The scientists are not just criticised for the inventions that others use as weapons. Scientists are also attacked when they use their knowledge to educate about a subject, especially if the information they hold contradicts what many want to hear. Telling Truman and Churchill that other scientists would figure out how to build an atom bomb put Oppenheimer among Truman's least favourite scientists, almost to the point that confirmed the FBI's suspicions of espionage. Oppenheimer spoke the truth, and a few years later, there was another race between the US and Russia, one in which the US NASA was well behind for a long time.


Oppenheimer dedicated his life to education and fought tooth and nail to establish some control on how nuclear weapons ought to be built, controlled and stored. For this, he was accused of alleged espionage because, according to authorities at the time, the only reason a scientist had to suggest that such power should not be held by one nation (as a weapon against another) was treason. These accusations were to follow him around for a while until, eventually, Oppenheimer rose again.

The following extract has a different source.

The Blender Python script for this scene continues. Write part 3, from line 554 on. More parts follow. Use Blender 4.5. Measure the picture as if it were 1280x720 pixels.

He continued to preach toward peace, and I will conclude this article by quoting a part of his speech that hints at his perception of Los Alamos and the atom bomb used against humanity during the war.

"It is the knowledge of the inwardness of evil, and an awareness that in our dealings with this we are very close to the center of life. It is true of us people that we tend to see all devils as foreigners; it is true of ourselves, most of us, who are not artists, that in our public life, and to a distressing extent our private life as well, we reflect and project and externalise what we cannot bear to see within us. When we are blind to the evil in ourselves, we dehumanise ourselves, and we deprive ourselves not only of our own destiny, but of any possibility of dealing with the evil in others."